Fort St. James’ Veolia Fort Green Energy Plant on its way to completion

People gathered to hear a presentation from Rick Peterson, plant manager, at Veolia Fort Green Energy.

The Fort St. James facility will operate 24/7 and consume 200

Barbara LatkowskiCaledonia Courier


It was a good turnout at the Fort St. James Community Centre on Oct. 26.

People gathered to hear a presentation from Rick Peterson, plant manager, at Veolia Fort Green Energy.

How long until completion? What are the environmental impacts? What job opportunities will be made available locally? These were some of the questions posed by members from the Fort St. James community.

The Veolia Fort Green Energy Plant is expecting completion of construction and turnover of the facility from Iberdrola to Veolia/Fengate in the second quarter of 2017 according to Peterson.

Veolia is considered to be one of the leading providers of environmental solutions and they are looking forward to a future in Fort St. James.

Veolia’s mission is to resource the world in helping their customers address their environmental and sustainability challenges in energy, water and waste.

“We are not a refinery and we are not a mine,” Peterson said. “We are a very simple plant.”

After a brief presentation, Peterson was able to address many questions and concerns.

Iberdrola is the main contractor of the facility.

The Fort St. James facility will operate 24/7 and consume 200,000 metric tonnes of biomass per year by converting sawmill and logging waste from the B.C. forestry industry and trees killed by the mountain pine beetle epidemic.

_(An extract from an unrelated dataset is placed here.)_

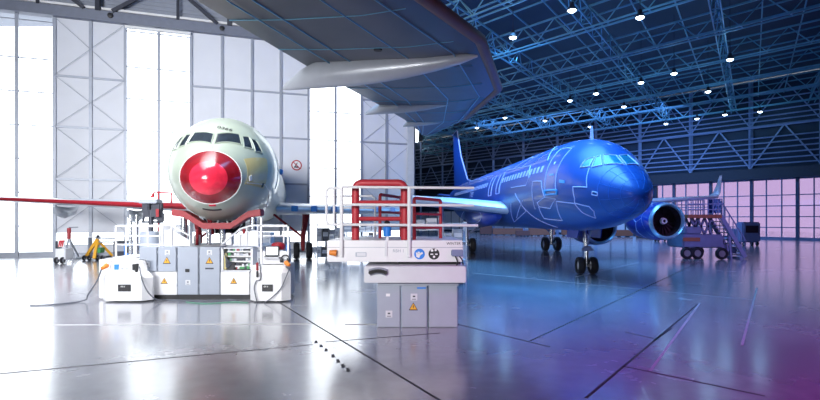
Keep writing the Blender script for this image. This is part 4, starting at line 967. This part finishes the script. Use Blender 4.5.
# ------------------------------------------------------------------ stair truck at the right
YT = 35.0
tk = thing('stair_truck', (X(705, YT), YT+1, 0), 'grey blue stair truck with a railed lift platform below the blue wing tip', 'stair truck')
MB().box(X(683, YT), X(724, YT), YT, YT+2.2, .75, 1.65).build('chassis', 'truckblue', tk, bevel=.08)
MB().box(X(686, YT), X(703, YT), YT+.1, YT+2.1, 1.65, 2.15).build('hood', 'truckblue', tk, bevel=.08)
MB().box(X(683, YT), X(700, YT), YT-.03, YT+.02, 1.2, 1.45).build('stripe', 'dullorange', tk)
for px, y in ((687.5, YT+.1), (698, YT+.1), (718, YT-.4), (702.5, YT+1.9), (713.5, YT+1.9)): wheel('wheel', (X(px, YT), y, .40), .40, .28, tk, (0, 1, 0))
MB().box(X(688, YT), X(722, YT), YT, YT+2.1, Z(218, YT), Z(214.5, YT)).build('platform_floor', 'dullorange', tk)
for y in (YT+.3, YT+1.8):
    b = MB()
    for px in (693, 700, 707): b.bar((X(px, YT), y, 1.65), (X(px+7, YT), y, Z(218, YT)), .12); b.bar((X(px+7, YT), y, 1.65), (X(px, YT), y, Z(218, YT)), .12)
    b.build('scissor_arm', 'truckblue', tk)
b = MB()
for y in (YT, YT+2.1):
    b = MB()
    for px in (688, 693, 698, 703, 708, 713, 718, 722): b.tube([(X(px, YT), y, Z(215, YT)), (X(px, YT), y, Z(199, YT))], .035, 6)
    for py in (199, 204, 209.5): b.tube([(X(688, YT), y, Z(py, YT)), (X(722, YT), y, Z(py, YT))], .035, 6)
    b.build('platform_railing', 'navysteel', tk, smooth=True)
M['cageglass'] = glass('cage_glass', (.25, .38, .65), .1)
MB().box(X(709, YT), X(721, YT), YT+.04, YT+.07, Z(213, YT), Z(199, YT)).build('cage_pane', 'cageglass', tk)
b = MB()
for y in (YT+.1, YT+1.6):
    b.bar((X(722, YT), y, Z(216, YT)), (X(746, YT), y, .12), .12, .26); b.tube([(X(722, YT), y, Z(201, YT)), (X(747, YT), y, 1.2)], .04, 6)
    for k in range(7):
        t = k/6; x = X(722, YT)*(1-t)+X(746, YT)*t; z = Z(216, YT)*(1-t)+.12*t; b.tube([(x, y, z), (x, y, z+1.0)], .03, 6)
b.build('stair_rail', 'navysteel', tk, smooth=True)
for k in range(11):
    t = (k+.5)/11; x = X(722, YT)*(1-t)+X(746, YT)*t; z = Z(216, YT)*(1-t)+.12*t
    MB().box(x-.14, x+.14, YT+.15, YT+1.55, z-.03, z+.03).build('stair_tread', 'steel_trim', tk)
b = MB(); b.bar((X(724, YT), YT+.8, .9), (X(742, YT), YT+.8, .5), .5, .35); b.bar((X(742, YT), YT+.1, .06), (X(742, YT), YT+1.6, .06), .12, .12); b.bar((X(733, YT), YT+.2, .0), (X(730, YT), YT+.2, 2.0), .12); b.build('outrigger', 'navysteel', tk)

# ------------------------------------------------------------------ far things in the dark hall
for k, (px, w, h, c) in enumerate(((508, 30, 7, 'orange'), (542, 26, 8, 'orange'), (571, 18, 6, 'orange'), (615, 36, 7, 'orange'), (645, 16, 5, 'orange'), (486, 12, 9, 'brown'), (523, 14, 6, 'brown'))):
    Y = (86, 82, 84, 78, 74, 88, 80)[k]; x0, x1 = X(px-w/2, Y), X(px+w/2, Y); z1 = h*Y/FPX*1.0
    t = thing('orange_barrier' if c == 'orange' else 'brown_crate', ((x0+x1)/2, Y, 0), ('low orange barrier on the far floor %s' if c == 'orange' else 'low brown crate on the far floor %s') % ('beneath the middle of the blue fuselage', 'just left of the rear wheels', 'just right of the rear wheels', 'behind the nose wheels', 'below the right engine', 'by the right end of the platform', 'among the orange barriers under the fuselage')[k], 'barrier' if c == 'orange' else 'crate')
    MB().box(x0, x1, Y, Y+.5, .15, z1).build('panel', 'dullorange' if c == 'orange' else c, t, bevel=.03)
    b = MB()
    for q in range(4): x = x0+(x1-x0)*(q+.5)/4; b.box(x-.1, x+.1, Y-.2, Y+.7, 0, .15)
    b.build('foot', 'darksteel', t)
for k, (px, Y, w, h, lb) in enumerate(((664, 62, 1.6, 2.2, 'grey blue cabinet on the far floor left of the stair truck'), (752, 52, 1.8, 2.4, 'grey blue tug cabin by the far glazed doors'), (741, 60, 1.4, 1.6, 'low grey blue trolley by the far glazed doors'))):
    t = thing('equipment_cart', (X(px, Y), Y+.5, 0), lb, 'cart'); x = X(px, Y)
    MB().box(x-w/2, x+w/2, Y, Y+1.2, .35, h).build('body', 'truckblue', t, bevel=.12); MB().box(x-w*.35, x+w*.35, Y-.02, Y+.02, h*.55, h*.85).build('panel', 'duct', t)
    for sx in (-1, 1):
        for y in (Y+.2, Y+1.0): wheel('wheel', (x+sx*w*.36, y, .22), .22, .14, t, (1, 0, 0))

# ------------------------------------------------------------------ bright bay: background things
# no smoking sign
i_ = None
def wall_hit(px):
    r = (px-410)/FPX; t = (38*r+24.8)/(2.83-r); return (t+.33)*math.hypot(2.83, 1)/PW
i_ = wall_hit(296.5); Yw = WP(i_, 0).y; zc = Z(165.3, Yw); rr = 5.2*Yw/FPX
ns = thing('no_smoking_sign', WP(i_, zc, .02), 'round red and white no smoking sign on the white wall', 'sign')
def wdisc(mb, r0, r1, o0, o1, mi, n=40):
    for k in range(n):
        a, c = 2*PI*k/n, 2*PI*(k+1)/n
        q = [WP(i_+r*math.cos(t)/PW, zc+r*math.sin(t), o) for o in (o0, o1) for r, t in ((r0, a), (r1, a), (r1, c), (r0, c))]
        mb.add(q, [(0, 1, 2, 3), (7, 6, 5, 4), (1, 5, 6, 2), (0, 3, 7, 4)], mi)
b = MB(); wdisc(b, 0.001, rr*.9, .02, .04, 0); b.build('face', 'signwhite', ns)
b = MB(); wdisc(b, rr*.80, rr, .02, .06, 0)
b.bar(WP(i_-rr*.6/PW, zc+rr*.6, .05), WP(i_+rr*.6/PW, zc-rr*.6, .05), rr*.16, .03, 0, N); b.build('red_ring', 'gatered', ns)
b = MB(); b.bar(WP(i_-rr*.45/PW, zc-rr*.5, .045), WP(i_+rr*.15/PW, zc+rr*.5, .045), rr*.14, .02, 0, N); b.bar(WP(i_-rr*.45/PW, zc-rr*.35, .045), WP(i_+rr*.3/PW, zc-rr*.35, .045), rr*.22, .02, 0, N); b.build('cigarette', 'black', ns)

# tail dock column hanging below the left wing
Y = 28.0
dk_ = thing('wing_jack', (X(151, Y), Y, 0), 'grey wing jack with a dark coupling under the left wing root', 'jack')
MB().lathe([(0, .75), (.15, .75), (.2, .5), (2.0, .5), (2.05, .3), (2.05, 0)], (X(150, Y), Y, 0), (0, 0, 1), 20).build('drum', 'cabgrey', dk_, smooth=True)
MB().tube([(X(151, Y), Y, 2.0), (X(151, Y), Y, 3.2)], .13, 10).build('ram', 'darksteel', dk_, smooth=True)
b = MB()
rnd = random.Random(4)
for k in range(12):
    x = X(143+rnd.random()*18, Y); z = Z(206+rnd.random()*14, Y); b.box(x-.15, x+.15, Y-.2+rnd.random()*.3, Y+.2, z-.2, z+.22)
b.tube([(X(142, Y), Y, Z(222, Y)), (X(163, Y), Y, Z(222, Y))], .06, 6); b.tube([(X(143, Y), Y, Z(222, Y)), (X(146, Y), Y, Z(206, Y))], .06, 6)
b.build('coupling', 'darksteel', dk_)
b = MB(); b.box(X(158, Y), X(161, Y), Y-.25, Y-.2, Z(217, Y), Z(209, Y)); b.build('red_lever', 'red', dk_)
MB().box(X(142, Y), X(160, Y), Y-.4, Y+.3, Z(203.5, Y), Z(199.5, Y)).build('grey_box', 'steel_trim', dk_, bevel=.03)
Yk = 30.0
for k, px in enumerate((130.5, 136.8)):
    t = thing('steel_post', (X(px, Yk), Yk, 0), 'tall steel post under the left wing, %s of the pair' % ('left' if k == 0 else 'right'), 'post')
    MB().tube([(X(px, Yk), Yk, .1), (X(px, Yk), Yk, Z(215, Yk))], .11, 12).build('tube', 'chrome', t, smooth=True)
    MB().box(X(px, Yk)-.25, X(px, Yk)+.25, Yk-.25, Yk+.25, 0, .1).build('foot', 'steel_trim', t)
# red hoist frame above the left wing root
Y = 29.0
t = thing('hoist_frame', (X(163, Y), Y, 0), 'thin red hoist frame rising above the left wing root', 'hoist')
b = MB(); b.tube([(X(158.5, Y), Y, 0), (X(158.5, Y), Y, Z(192.5, Y))], .045, 8); b.tube([(X(153, Y), Y, Z(197, Y)), (X(154, Y), Y, Z(192, Y)), (X(171.5, Y), Y, Z(193, Y)), (X(171.5, Y), Y, Z(204, Y))], .045, 8); b.build('frame', 'gatered', t, smooth=True)
MB().prism([(X(150, Y), Y-.05, Z(197.5, Y)), (X(154, Y), Y-.05, Z(197.5, Y)), (X(154, Y), Y-.05, Z(192, Y))], (0, .1, 0)).build('gusset', 'gatered', t)
# orange tripod stand
Y = 34.0
t = thing('engine_stand', (X(98, Y), Y, 0), 'orange steel stand with long pale arms by the rear wall', 'stand')
b = MB(); b.bar((X(97.5, Y), Y, Z(239, Y)), (X(85.5, Y), Y, .15), .17); b.bar((X(97.5, Y), Y, Z(241, Y)), (X(99, Y), Y-.5, .15), .17); b.bar((X(97.5, Y), Y+.1, Z(241, Y)), (X(107, Y), Y+.6, .25), .15); b.bar((X(94.5, Y), Y, Z(243.5, Y)), (X(100, Y), Y, Z(243.5, Y)), .16); b.build('tripod', 'orange_sign', t)
b = MB(); b.bar((X(98, Y), Y, Z(238, Y)), (X(116, Y), Y, Z(238.3, Y)), .10); b.bar((X(98, Y), Y, Z(242, Y)), (X(116, Y), Y, Z(242, Y)), .10); b.build('arm', 'steel_trim', t)
MB().box(X(97, Y), X(99, Y), Y-.1, Y+.1, Z(238, Y), Z(235, Y)).build('head', 'darksteel', t, bevel=.03)
MB().box(X(100, Y), X(103, Y), Y-.3, Y+.2, .5, Z(247.5, Y)).build('green_pump', 'green', t, bevel=.03)
for px in (86, 91, 99, 104): wheel('wheel', (X(px, Y), Y-.2, .17), .17, .1, t)
MB().box(X(85, Y), X(107, Y), Y-.25, Y+.6, .17, .28).build('base_frame', 'darksteel', t)
# thin crane stand
Y = 35.0
t = thing('jib_crane', (X(70, Y), Y, 0), 'thin jib crane with a red striped mast by the left windows', 'crane')
b = MB(); b.tube([(X(69, Y), Y, Z(239, Y)), (X(69, Y), Y, Z(228, Y))], .12, 8); b.build('mast', 'gatered', t, smooth=True)
b = MB(); b.tube([(X(69, Y), Y, Z(238, Y)), (X(64, Y), Y, .1)], .06, 8); b.tube([(X(69, Y), Y, Z(238, Y)), (X(74, Y), Y, .1)], .06, 8); b.tube([(X(69, Y), Y, Z(238, Y)), (X(69, Y), Y+1, .1)], .06, 8); b.tube([(X(69, Y), Y, Z(227.5, Y)), (X(78, Y), Y, Z(227.2, Y))], .04, 6); b.build('leg', 'steel_trim', t, smooth=True)
MB().box(X(60, Y), X(78, Y), Y-.2, Y+1.2, .0, .1).build('base', 'steel_trim', t)
# table beside it
t = thing('work_table', (X(75, Y), Y+1.6, 0), 'pale work table on thin legs below the rear window strip', 'table')
MB().box(X(71, Y), X(80, Y), Y+1.8, Y+2.3, Z(238.8, Y), Z(237.6, Y)).build('top', 'offwhite', t)
for px in (71.5, 79.5): MB().box(X(px, Y)-.05, X(px, Y)+.05, Y+1.85, Y+2.2, 0, Z(238.8, Y)).build('leg', 'steel_trim', t)
# striped barrier cart at left
Y = 31.5
t = thing('striped_barrier', (X(60, Y), Y, 0), 'red and white striped barrier cart at the far left of the bright bay', 'barrier')
b = MB().box(X(58, Y), X(64, Y), Y, Y+.1, 1.0, Z(240, Y)); b.build('board', 'signwhite', t)
b = MB()
for k in range(3):
    x = X(58.2+1.7*k, Y); b.prism([(x, Y-.02, 1.02), (x+.06, Y-.02, 1.02), (x+.18, Y-.02, Z(240.3, Y)), (x+.08, Y-.02, Z(240.3, Y))], (0, .02, 0))
b.build('stripe', 'gatered', t)
MB().box(X(55, Y), X(58, Y), Y, Y+.4, .9, Z(241, Y)).build('toolbox', 'darksteel', t, bevel=.03)
MB().box(X(55, Y), X(65, Y), Y, Y+.8, .25, .9).build('body', 'offwhite', t, bevel=.03)
for px in (57, 63): wheel('wheel', (X(px, Y), Y-.05, .2), .2, .12, t)
# cabinets and carts under the window strip
rnd = random.Random(12)
for k, (px, Y, w, h, m, lb) in enumerate(((121, 33, 1.0, 1.3, 'darksteel', 'dark machine cart behind the left handrail'), (131, 32, .9, 1.2, 'labelblue', 'blue and black cart behind the left handrail'), (172, 30, 1.3, 2.3, 'offwhite', 'tall pale cabinet behind the left stair guard'), (280, 29, .8, 1.7, 'offwhite', 'pale cabinet behind the console, left of the rear wheels'), (262, 27, .9, 2.0, 'white', 'white cabinet behind the console mast'), (333, 38.5, 1.2, 1.9, 'cabgrey', 'grey cabinet against the rear wall left of the red gate'))):
    x = X(px, Y); t = thing('workshop_cart', (x, Y+.4, 0), lb, 'cart')
    MB().box(x-w/2, x+w/2, Y, Y+.8, .18, h).build('body', m, t, bevel=.03)
    MB().box(x-w*.4, x+w*.4, Y-.02, Y+.01, h*.5, h*.85).build('drawer', 'black' if m == 'labelblue' else 'steel_trim', t)
    for sx in (-1, 1): 
        for y in (Y+.12, Y+.68): wheel('wheel', (x+sx*w*.38, y, .1), .1, .06, t)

The plant, also has a sister facility in Merritt, B.C.

Each facility has been designed with a power supply agreement with BC Hydro of 30 years.

The 40 MW electrical production capacity of the plant is enough to power almost 40,000 households.

But how will this impact the environment?

According to Peterson, the biomass is burned in a high efficiency boiler that ensures that biomass is burned as completely and as efficiently as possible. All dust is controlled in the plant.

“We too are concerned about the environment.”

“We are not allowed to make smoke,” Peterson said. “What’s being discharged into the air from the stack is carbon dioxide, nitrogen oxides and water vapour.”

“The wood is not carcinogenic. It’s just wood,” he said.

Veolia uses green and recyclable products only. The ash is considered to be a good natural fertilizer and Peterson hopes that this can eventually be utilised by local farmers.

Something new is the implementation of a chipping plant, according to Peterson.

“We are really focused on finding the best value for this fibre,” Peterson said.

In terms of job opportunities, for Peterson, it’s all about keeping it local.

“Our intent is to hire locally as much as possible,” Peterson said.

Contract and support potentials are available and Veolia also intends to set up apprenticeship programs with local colleges and work with educational institutions to set up power engineering programs.